Babil’in Asma Bahçeleri hakkında bir diğer teori ise bu bahçelerin hiç var olmadığı aslında Asur Kralı Sennacherib tarafından yaptırılan Nineveh şehrindeki bahçeler zannedildiği. Babil’in Asma Bahçeleri’nin aynı dönemde yapılmış olan hiçbir Babil yazıtında yer almaması bahçelerin var olmadığını düşündürtüyor. Diğer taraftan bir kesim araştırmacılar ise kaynakların yanlış çevrildiğini ve gerçek bahçelerin aslında 350 kilometre güneyde Nineveh şehrinde olduğunu düşünüyor. Kral Sennacherib’in yaptırdığı yazıtlarda lüks bahçeler yaptırttığı bilgisi yer alıyor. Nabukadnezzar’ın yaptırttığı yazılarda ise bahçelere dair herhangi bir bilgi bulunmuyor. Bu karmaşıklığın sebeplerinden birisi ise Babil adının Tanrıların Geçidi anlamına gelmesi.
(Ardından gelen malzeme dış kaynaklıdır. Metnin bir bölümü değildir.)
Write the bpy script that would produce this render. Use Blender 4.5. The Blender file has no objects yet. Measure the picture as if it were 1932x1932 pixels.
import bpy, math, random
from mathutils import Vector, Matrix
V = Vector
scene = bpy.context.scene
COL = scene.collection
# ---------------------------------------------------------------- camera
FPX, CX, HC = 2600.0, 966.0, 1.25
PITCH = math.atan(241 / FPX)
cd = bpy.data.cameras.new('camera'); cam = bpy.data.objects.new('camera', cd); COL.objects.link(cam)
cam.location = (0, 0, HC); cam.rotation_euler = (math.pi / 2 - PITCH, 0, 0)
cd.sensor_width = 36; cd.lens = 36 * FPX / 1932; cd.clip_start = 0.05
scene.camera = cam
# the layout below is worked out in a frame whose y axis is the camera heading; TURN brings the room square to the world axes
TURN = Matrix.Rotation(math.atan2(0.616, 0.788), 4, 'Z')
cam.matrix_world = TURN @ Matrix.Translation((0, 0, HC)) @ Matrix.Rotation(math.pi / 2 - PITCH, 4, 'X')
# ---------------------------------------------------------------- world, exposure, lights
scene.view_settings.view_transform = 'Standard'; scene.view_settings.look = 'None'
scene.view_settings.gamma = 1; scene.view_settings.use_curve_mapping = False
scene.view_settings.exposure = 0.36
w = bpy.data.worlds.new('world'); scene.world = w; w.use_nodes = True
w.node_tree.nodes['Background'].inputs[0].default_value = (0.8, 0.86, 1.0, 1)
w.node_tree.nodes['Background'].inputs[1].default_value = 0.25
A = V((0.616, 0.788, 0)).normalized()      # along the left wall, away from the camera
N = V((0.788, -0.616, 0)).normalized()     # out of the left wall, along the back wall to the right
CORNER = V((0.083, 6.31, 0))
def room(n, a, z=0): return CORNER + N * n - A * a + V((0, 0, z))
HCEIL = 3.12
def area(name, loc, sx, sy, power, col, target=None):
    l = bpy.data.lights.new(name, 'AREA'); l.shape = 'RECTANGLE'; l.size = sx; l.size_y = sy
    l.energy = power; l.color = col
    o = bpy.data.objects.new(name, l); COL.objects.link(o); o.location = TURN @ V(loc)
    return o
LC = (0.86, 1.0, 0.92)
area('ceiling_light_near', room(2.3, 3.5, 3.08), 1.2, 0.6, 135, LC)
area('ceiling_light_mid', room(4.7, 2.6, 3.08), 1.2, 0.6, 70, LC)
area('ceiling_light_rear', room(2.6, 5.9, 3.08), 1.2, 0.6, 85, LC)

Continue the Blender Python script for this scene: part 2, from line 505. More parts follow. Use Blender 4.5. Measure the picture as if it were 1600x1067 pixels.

Bu sebepten dolayı Mezopotamya’da birçok Babil isimli şehir olduğu düşünüyor. Sennachreb’in şehrin adını tanrıların buyruğu ile değiştirdiği biliniyor. Ancak şehrin önceki adı ise bilinmiyor. Nineveh’in büyük bir ihtimalle daha önceki adının Babil olduğu düşünülüyor.